Saturday, January 30, 2016

Pecan Flats Trail

Teri and I are finishing our second month at Inks Lake State Park. Time really flies!

The park has about 8 miles of hiking trails, but the trails have been closed during much of our stay because of controlled hunts in the park. Now that the hunts are over we decided to check out the 3.5 mile Pecan Flats Trail. The trail features 28 interpretive points and a nicely done booklet describing each point.

Cedar Waxwing Flock
We immediately encountered several large flocks of Cedar Waxwings. They seemed to be enjoying Mistletoe berries, and Teri spotted this pair feeding one another.

It was sunny and unseasonably warm. Male Northern Cardinals were singing like it was Springtime!
Northern Cardinal
While much of the trail was along a creek and featured large Pecan trees, some of the walking was on exposed Gneiss and Granite. There were some interesting rock formations along the way.

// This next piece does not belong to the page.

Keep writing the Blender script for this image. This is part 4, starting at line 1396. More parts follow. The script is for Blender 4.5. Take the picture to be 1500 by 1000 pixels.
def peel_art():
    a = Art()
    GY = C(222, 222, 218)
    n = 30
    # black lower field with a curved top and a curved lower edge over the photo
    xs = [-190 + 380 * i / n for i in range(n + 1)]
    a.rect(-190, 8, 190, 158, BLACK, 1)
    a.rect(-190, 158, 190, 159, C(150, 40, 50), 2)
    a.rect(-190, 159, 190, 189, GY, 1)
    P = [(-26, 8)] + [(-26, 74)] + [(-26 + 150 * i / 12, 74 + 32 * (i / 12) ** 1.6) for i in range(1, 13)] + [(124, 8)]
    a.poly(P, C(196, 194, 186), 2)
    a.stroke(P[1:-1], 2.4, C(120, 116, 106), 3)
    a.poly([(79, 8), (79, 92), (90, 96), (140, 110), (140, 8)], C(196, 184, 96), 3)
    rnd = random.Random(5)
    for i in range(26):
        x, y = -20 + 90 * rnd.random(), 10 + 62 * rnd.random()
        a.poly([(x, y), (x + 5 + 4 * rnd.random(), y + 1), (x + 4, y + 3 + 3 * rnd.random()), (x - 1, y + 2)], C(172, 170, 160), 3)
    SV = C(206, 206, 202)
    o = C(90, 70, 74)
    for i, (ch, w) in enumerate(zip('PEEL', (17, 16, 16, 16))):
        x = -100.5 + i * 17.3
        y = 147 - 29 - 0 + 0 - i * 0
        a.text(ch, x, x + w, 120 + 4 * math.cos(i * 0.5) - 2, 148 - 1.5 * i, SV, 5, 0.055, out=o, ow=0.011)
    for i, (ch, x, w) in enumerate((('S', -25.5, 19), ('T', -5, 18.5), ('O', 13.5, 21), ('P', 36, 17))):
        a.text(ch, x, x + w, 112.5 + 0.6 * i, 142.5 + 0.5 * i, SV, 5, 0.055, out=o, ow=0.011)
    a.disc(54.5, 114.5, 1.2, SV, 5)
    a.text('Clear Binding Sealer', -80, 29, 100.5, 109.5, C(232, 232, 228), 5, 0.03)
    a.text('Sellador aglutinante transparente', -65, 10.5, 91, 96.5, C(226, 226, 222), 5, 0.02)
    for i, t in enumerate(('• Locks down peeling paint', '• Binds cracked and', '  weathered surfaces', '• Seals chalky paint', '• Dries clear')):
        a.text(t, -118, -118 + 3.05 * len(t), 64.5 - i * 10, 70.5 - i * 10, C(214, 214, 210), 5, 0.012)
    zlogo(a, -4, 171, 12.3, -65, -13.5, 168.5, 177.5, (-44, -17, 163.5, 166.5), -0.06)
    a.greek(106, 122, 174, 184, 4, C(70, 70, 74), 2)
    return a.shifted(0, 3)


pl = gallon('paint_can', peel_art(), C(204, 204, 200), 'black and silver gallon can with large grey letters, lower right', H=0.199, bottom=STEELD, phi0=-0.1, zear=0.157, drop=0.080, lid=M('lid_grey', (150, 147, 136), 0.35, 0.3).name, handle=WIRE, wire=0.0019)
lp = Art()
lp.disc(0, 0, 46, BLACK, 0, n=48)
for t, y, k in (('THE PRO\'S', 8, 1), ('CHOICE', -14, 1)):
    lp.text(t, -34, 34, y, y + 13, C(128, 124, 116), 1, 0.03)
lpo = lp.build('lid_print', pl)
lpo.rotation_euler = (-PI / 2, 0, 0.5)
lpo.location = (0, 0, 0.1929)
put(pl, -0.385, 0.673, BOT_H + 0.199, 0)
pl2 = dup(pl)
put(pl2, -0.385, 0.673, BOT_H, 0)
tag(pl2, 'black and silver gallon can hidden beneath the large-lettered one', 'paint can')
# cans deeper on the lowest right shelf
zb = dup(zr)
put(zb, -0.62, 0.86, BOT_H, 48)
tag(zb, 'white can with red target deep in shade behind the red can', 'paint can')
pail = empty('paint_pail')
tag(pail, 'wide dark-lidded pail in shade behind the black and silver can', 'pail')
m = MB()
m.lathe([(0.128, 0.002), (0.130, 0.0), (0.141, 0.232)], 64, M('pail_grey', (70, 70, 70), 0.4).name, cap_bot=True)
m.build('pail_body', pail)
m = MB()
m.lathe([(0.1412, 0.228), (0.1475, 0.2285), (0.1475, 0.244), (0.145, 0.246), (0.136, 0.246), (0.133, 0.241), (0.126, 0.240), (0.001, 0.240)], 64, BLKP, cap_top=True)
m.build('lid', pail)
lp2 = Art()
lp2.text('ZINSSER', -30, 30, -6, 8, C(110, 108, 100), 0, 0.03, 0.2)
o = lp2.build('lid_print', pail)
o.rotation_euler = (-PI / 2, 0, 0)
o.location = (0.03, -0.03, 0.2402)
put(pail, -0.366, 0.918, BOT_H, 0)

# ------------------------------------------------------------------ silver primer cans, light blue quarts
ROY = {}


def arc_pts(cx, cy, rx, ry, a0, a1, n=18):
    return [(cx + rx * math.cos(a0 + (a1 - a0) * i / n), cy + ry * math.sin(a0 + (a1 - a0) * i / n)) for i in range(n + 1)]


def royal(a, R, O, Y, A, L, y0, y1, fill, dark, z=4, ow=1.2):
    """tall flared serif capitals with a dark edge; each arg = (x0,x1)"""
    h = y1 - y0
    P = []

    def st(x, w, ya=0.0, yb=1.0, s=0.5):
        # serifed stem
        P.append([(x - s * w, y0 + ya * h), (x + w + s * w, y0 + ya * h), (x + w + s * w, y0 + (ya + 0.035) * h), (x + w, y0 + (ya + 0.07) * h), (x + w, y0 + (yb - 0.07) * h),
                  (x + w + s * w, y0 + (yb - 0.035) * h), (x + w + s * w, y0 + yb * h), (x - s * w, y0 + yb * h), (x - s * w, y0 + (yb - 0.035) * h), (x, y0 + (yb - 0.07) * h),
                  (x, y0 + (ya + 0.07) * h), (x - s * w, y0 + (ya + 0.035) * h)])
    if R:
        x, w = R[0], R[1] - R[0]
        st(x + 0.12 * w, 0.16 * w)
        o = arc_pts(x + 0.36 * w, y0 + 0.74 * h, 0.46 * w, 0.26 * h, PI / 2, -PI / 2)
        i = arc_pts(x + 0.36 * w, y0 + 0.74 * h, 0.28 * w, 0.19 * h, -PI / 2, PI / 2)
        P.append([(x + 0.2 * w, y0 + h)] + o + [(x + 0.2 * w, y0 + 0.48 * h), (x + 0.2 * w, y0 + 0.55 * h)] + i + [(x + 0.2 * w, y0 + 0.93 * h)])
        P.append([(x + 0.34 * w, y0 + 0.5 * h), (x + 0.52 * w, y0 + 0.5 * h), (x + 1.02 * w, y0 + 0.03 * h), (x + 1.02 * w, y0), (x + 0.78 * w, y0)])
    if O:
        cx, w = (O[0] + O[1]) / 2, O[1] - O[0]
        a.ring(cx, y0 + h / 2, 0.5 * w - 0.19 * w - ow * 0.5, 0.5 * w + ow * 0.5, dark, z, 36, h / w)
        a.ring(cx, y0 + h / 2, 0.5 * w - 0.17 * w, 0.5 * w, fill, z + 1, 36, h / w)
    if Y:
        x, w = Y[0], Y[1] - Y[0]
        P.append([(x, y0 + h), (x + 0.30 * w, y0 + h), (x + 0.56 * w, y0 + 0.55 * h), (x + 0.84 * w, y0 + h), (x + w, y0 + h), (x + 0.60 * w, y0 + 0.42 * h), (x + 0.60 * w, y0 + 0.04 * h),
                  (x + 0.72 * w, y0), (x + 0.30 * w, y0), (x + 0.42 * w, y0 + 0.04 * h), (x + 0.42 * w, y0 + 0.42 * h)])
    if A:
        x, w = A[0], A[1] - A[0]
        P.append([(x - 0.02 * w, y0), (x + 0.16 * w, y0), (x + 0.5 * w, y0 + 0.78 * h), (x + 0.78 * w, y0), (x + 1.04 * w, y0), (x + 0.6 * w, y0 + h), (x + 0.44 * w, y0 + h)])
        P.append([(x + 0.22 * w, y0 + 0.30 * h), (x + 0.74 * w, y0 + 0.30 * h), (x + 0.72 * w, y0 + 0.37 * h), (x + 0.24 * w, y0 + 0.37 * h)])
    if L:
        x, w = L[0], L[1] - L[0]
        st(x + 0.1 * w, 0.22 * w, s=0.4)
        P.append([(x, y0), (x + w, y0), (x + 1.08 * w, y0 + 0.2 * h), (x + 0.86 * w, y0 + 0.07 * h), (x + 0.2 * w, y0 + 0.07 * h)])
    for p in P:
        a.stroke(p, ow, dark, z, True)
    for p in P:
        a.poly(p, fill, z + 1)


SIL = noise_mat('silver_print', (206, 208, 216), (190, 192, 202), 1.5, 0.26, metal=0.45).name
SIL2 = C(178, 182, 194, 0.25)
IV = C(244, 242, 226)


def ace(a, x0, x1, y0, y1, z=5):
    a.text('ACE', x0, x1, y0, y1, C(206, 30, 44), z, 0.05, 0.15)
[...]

This trail provides access to a small primitive camping area. The area is far away from the lake and seldom used. We were tickled by this sign at one of the sites. Clearly no cocktails, but what about beer??
Campsite Sign
Sparrows tend to be drab, but I think the Black-throated Sparrow is a sharp-looking little bird.
Black-throated Sparrow
There are many types of cactus in the park. We think that this is Lace Cactus but are not sure. Anybody know?
Lace Cactus?
We saw a few common butterflies, which is a surprise in late January. We have had many freezing mornings, but these guys were out enjoying the sunshine just like we were.
Common Buckeye
Variegated Fritillary

Wednesday, January 6, 2016

Balcones Canyonlands NWR

Teri and I have been enjoying our time at Inks Lake State Park in the Texas Hill Country. Today was cool and drizzly, but we decided to get out and do some exploring at the nearby Balcones Canyonlands National Wildlife Refuge.

Balcones Canyonlands is made up dozens of different tracts of land set aside as habitat for Golden-cheeked Warblers and Black-capped Vireos. Most of the areas are closed to the public, but the Doeskin Ranch tract has about 6 miles of public trails and we decided to try them out.

The forecast was for rain so we stuck to a couple of the shorter trails. The Creek Trail follows a beautiful clear creek and has several interpretive stops and a trail guide. Doeskin Ranch was a working cattle ranch up until 1992, so there were several old buildings, fences and roads to see as we walked.
With the wet year we've had the creek and springs were flowing well. In dry years the creek apparently dries up, leaving only a couple of water holes for the wildlife.
Small Waterfall
We also hiked the Pond and Prairie Trail, and saw a small group of Ring-necked Ducks that flushed before we got close enough for pictures.

Our visit was shortened today by rain, but we'll return once the weather improves to hike the more extensive Rimrock and Indiangrass trails on more elevated areas of the refuge.
Perhaps we will look into volunteering at this refuge in the future.